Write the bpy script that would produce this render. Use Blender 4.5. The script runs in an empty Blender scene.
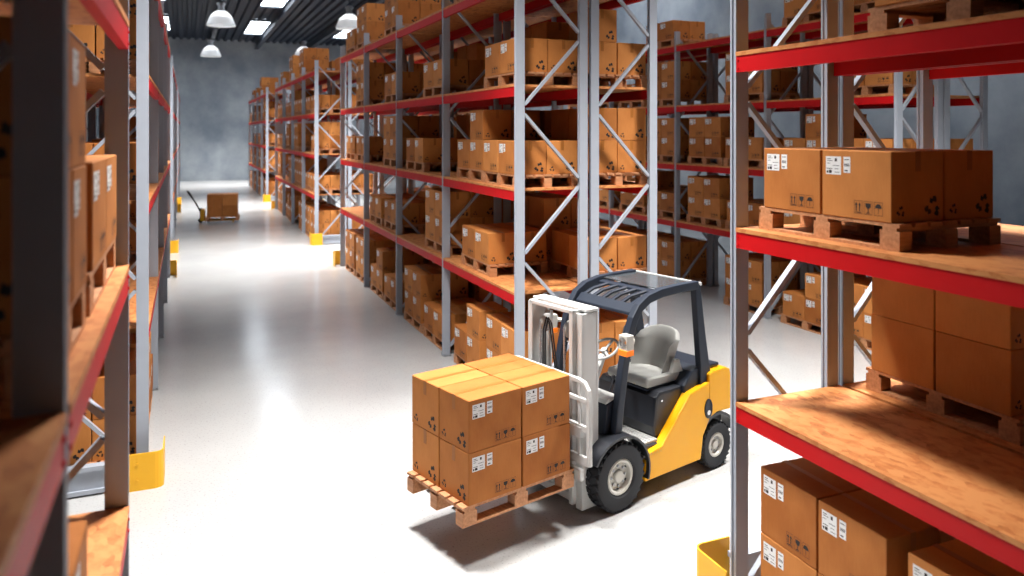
import bpy, bmesh, math, random
from mathutils import Vector, Matrix
PI = math.pi
SC = bpy.context.scene
COL = SC.collection
rad = math.radians

# ------------------------------------------------------------------ materials
def new_mat(name):
    m = bpy.data.materials.new(name); m.use_nodes = True
    nt = m.node_tree
    return m, nt, nt.nodes['Principled BSDF']

def plain(name, col, rough=0.5, metal=0.0, spec=0.5, noise=0.0, nscale=20.0, bump=0.0, coat=0.0):
    m, nt, b = new_mat(name)
    b.inputs['Base Color'].default_value = (*col, 1)
    b.inputs['Roughness'].default_value = rough
    b.inputs['Metallic'].default_value = metal
    b.inputs['Specular IOR Level'].default_value = spec
    b.inputs['Coat Weight'].default_value = coat
    if noise or bump:
        tc = nt.nodes.new('ShaderNodeTexCoord'); n = nt.nodes.new('ShaderNodeTexNoise')
        n.inputs['Scale'].default_value = nscale; n.inputs['Detail'].default_value = 5
        nt.links.new(tc.outputs['Object'], n.inputs['Vector'])
        if noise:
            mx = nt.nodes.new('ShaderNodeMix'); mx.data_type = 'RGBA'
            mx.inputs['A'].default_value = (*[c * (1 - noise) for c in col], 1)
            mx.inputs['B'].default_value = (*[min(1, c * (1 + noise)) for c in col], 1)
            nt.links.new(n.outputs['Fac'], mx.inputs['Factor'])
            nt.links.new(mx.outputs['Result'], b.inputs['Base Color'])
        if bump:
            bp = nt.nodes.new('ShaderNodeBump'); bp.inputs['Strength'].default_value = bump
            bp.inputs['Distance'].default_value = 0.01
            nt.links.new(n.outputs['Fac'], bp.inputs['Height']); nt.links.new(bp.outputs['Normal'], b.inputs['Normal'])
    return m

def emit(name, col, strength):
    m, nt, b = new_mat(name)
    b.inputs['Base Color'].default_value = (*col, 1)
    b.inputs['Emission Color'].default_value = (*col, 1)
    b.inputs['Emission Strength'].default_value = strength
    return m

def cardboard():
    m, nt, b = new_mat('cardboard')
    oi = nt.nodes.new('ShaderNodeObjectInfo'); tc = nt.nodes.new('ShaderNodeTexCoord')
    n = nt.nodes.new('ShaderNodeTexNoise'); n.inputs['Scale'].default_value = 4; n.inputs['Detail'].default_value = 4
    w = nt.nodes.new('ShaderNodeTexNoise'); w.inputs['Scale'].default_value = 90; w.inputs['Detail'].default_value = 2
    mp = nt.nodes.new('ShaderNodeMapping'); mp.inputs['Scale'].default_value = (1, 1, .15)
    nt.links.new(tc.outputs['Object'], n.inputs['Vector'])
    nt.links.new(tc.outputs['Object'], mp.inputs['Vector']); nt.links.new(mp.outputs['Vector'], w.inputs['Vector'])
    add = nt.nodes.new('ShaderNodeMath'); add.operation = 'ADD'
    nt.links.new(n.outputs['Fac'], add.inputs[0]); nt.links.new(oi.outputs['Random'], add.inputs[1])
    ml = nt.nodes.new('ShaderNodeMath'); ml.operation = 'MULTIPLY_ADD'; ml.inputs[1].default_value = .3
    nt.links.new(w.outputs['Fac'], ml.inputs[0]); nt.links.new(add.outputs[0], ml.inputs[2])
    r = nt.nodes.new('ShaderNodeValToRGB')
    e = r.color_ramp.elements
    e[0].position = .3; e[0].color = (*CARD_A, 1); e[1].position = 1.6 if False else 1.0; e[1].color = (*CARD_B, 1)
    dv = nt.nodes.new('ShaderNodeMath'); dv.operation = 'DIVIDE'; dv.inputs[1].default_value = 1.9
    nt.links.new(ml.outputs[0], dv.inputs[0]); nt.links.new(dv.outputs[0], r.inputs['Fac'])
    nt.links.new(r.outputs['Color'], b.inputs['Base Color'])
    b.inputs['Roughness'].default_value = .72; b.inputs['Specular IOR Level'].default_value = .25
    return m

def woodgrain(name, ca, cb, scale=(2, 26, 26), rough=.65, bump=.15):
    m, nt, b = new_mat(name)
    tc = nt.nodes.new('ShaderNodeTexCoord'); mp = nt.nodes.new('ShaderNodeMapping')
    mp.inputs['Scale'].default_value = scale
    n = nt.nodes.new('ShaderNodeTexNoise'); n.inputs['Scale'].default_value = 1.5; n.inputs['Detail'].default_value = 6
    r = nt.nodes.new('ShaderNodeValToRGB')
    r.color_ramp.elements[0].position = .3; r.color_ramp.elements[0].color = (*ca, 1)
    r.color_ramp.elements[1].position = .7; r.color_ramp.elements[1].color = (*cb, 1)
    nt.links.new(tc.outputs['Object'], mp.inputs['Vector']); nt.links.new(mp.outputs['Vector'], n.inputs['Vector'])
    nt.links.new(n.outputs['Fac'], r.inputs['Fac']); nt.links.new(r.outputs['Color'], b.inputs['Base Color'])
    bp = nt.nodes.new('ShaderNodeBump'); bp.inputs['Strength'].default_value = bump; bp.inputs['Distance'].default_value = .004
    nt.links.new(n.outputs['Fac'], bp.inputs['Height']); nt.links.new(bp.outputs['Normal'], b.inputs['Normal'])
    b.inputs['Roughness'].default_value = rough
    return m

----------

REQUEST:
Please extract exactly the lines of the data, from the first through the line containing "rad = math.radians", and add no pictures to the copy.

OUTPUT OF THE TASK:
Write the bpy script that would produce this render. Use Blender 4.5. The script runs in an empty Blender scene.
import bpy, bmesh, math, random
from mathutils import Vector, Matrix
PI = math.pi
SC = bpy.context.scene
COL = SC.collection
rad = math.radians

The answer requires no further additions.